▶ **Given records**:

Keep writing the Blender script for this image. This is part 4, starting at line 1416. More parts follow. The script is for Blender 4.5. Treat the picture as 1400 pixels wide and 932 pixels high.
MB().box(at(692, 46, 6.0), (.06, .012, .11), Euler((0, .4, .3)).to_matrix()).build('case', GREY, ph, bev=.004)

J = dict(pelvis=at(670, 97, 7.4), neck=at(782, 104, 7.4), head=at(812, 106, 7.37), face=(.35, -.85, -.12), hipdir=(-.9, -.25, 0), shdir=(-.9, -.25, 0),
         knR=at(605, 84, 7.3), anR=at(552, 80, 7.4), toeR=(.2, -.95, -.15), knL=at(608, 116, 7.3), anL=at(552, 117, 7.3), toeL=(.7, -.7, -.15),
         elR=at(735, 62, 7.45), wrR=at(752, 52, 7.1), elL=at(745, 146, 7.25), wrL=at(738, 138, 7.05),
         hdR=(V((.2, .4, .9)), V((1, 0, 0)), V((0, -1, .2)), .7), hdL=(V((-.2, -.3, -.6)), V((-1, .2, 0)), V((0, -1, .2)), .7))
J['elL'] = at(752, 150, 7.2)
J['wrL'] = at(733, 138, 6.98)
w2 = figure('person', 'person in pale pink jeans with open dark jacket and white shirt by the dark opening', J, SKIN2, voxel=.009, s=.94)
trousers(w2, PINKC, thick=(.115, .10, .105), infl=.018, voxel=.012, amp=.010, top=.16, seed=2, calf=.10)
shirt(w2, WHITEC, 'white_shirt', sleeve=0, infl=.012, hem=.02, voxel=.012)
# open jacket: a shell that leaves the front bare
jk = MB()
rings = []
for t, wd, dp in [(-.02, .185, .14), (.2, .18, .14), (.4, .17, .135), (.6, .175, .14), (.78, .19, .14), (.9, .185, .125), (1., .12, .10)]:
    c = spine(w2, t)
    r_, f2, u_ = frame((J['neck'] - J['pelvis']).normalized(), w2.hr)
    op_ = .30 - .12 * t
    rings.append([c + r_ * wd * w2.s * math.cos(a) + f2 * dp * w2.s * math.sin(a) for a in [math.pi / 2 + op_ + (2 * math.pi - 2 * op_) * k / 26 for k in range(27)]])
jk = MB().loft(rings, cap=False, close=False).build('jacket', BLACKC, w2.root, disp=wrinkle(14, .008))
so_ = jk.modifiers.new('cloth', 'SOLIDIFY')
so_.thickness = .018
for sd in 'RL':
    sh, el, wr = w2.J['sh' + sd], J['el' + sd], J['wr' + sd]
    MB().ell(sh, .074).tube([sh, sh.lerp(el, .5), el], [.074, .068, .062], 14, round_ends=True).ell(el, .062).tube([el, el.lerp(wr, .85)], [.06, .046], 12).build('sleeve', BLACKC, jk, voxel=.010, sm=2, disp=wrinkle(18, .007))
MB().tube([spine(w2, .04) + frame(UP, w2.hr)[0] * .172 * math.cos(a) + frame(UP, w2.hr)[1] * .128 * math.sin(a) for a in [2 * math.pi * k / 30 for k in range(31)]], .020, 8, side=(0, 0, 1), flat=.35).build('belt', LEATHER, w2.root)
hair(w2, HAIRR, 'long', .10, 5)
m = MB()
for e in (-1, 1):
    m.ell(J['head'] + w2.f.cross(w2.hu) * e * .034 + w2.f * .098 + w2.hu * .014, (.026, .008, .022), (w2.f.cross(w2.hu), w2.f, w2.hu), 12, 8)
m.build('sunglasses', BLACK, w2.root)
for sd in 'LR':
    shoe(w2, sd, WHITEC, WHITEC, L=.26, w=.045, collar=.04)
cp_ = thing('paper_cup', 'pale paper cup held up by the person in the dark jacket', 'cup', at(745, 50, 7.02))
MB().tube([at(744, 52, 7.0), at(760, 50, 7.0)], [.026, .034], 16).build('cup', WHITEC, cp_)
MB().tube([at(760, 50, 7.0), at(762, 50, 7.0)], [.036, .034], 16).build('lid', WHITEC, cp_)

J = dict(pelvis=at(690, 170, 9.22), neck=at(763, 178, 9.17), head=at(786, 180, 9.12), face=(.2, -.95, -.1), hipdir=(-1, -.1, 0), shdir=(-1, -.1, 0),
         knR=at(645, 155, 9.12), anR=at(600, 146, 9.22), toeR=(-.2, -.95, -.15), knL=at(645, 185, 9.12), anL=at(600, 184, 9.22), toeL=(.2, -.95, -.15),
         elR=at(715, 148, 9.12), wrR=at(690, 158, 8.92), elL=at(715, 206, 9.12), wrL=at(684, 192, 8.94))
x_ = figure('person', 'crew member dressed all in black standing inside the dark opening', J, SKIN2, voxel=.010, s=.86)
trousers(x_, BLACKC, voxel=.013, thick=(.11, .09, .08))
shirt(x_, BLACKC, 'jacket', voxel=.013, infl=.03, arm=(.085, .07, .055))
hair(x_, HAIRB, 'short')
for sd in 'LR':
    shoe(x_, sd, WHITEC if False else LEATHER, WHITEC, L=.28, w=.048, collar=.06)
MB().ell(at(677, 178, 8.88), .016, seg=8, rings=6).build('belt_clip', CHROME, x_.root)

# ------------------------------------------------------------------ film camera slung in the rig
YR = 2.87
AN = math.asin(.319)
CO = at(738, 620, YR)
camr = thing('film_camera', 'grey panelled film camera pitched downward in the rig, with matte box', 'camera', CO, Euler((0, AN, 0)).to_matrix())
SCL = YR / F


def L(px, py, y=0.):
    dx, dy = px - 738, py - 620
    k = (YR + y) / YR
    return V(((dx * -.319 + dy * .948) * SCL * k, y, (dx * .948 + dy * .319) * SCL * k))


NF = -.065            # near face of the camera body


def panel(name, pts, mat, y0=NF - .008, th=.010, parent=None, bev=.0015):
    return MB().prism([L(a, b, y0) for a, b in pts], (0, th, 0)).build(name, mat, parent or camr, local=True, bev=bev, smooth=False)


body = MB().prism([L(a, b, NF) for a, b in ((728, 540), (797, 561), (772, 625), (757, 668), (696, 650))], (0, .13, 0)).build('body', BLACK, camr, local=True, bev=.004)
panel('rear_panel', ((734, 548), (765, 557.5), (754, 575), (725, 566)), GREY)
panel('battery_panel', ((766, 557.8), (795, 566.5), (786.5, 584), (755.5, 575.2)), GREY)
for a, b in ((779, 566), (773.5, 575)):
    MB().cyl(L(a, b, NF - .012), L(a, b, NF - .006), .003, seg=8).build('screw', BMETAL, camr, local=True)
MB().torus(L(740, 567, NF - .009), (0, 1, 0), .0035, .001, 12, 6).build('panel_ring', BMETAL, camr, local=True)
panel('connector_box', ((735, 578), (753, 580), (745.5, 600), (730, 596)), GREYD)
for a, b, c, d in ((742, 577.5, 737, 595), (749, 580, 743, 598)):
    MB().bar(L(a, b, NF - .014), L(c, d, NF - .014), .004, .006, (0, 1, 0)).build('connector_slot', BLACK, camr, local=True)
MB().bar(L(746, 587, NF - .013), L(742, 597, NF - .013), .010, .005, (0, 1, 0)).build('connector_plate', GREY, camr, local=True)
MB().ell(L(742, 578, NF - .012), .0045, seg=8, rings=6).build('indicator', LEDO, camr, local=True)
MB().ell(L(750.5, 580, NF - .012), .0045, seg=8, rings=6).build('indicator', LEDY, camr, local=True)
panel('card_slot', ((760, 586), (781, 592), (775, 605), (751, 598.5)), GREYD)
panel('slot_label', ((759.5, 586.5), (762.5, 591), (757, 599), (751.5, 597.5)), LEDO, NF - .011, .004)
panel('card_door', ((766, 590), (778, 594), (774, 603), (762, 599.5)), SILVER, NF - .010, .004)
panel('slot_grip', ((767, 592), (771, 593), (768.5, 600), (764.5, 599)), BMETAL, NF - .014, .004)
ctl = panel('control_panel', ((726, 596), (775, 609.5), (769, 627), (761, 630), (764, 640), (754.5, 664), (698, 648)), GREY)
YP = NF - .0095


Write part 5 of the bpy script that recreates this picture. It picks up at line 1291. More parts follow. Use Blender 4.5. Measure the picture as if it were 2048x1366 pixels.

▶ **Task prompt**: Please output the exact lines of the records above, beginning with the first and stopping after the line that holds "GREY, ph, bev=.004)", and nothing else.

▶ **The solution**:
Keep writing the Blender script for this image. This is part 4, starting at line 1416. More parts follow. The script is for Blender 4.5. Treat the picture as 1400 pixels wide and 932 pixels high.
MB().box(at(692, 46, 6.0), (.06, .012, .11), Euler((0, .4, .3)).to_matrix()).build('case', GREY, ph, bev=.004)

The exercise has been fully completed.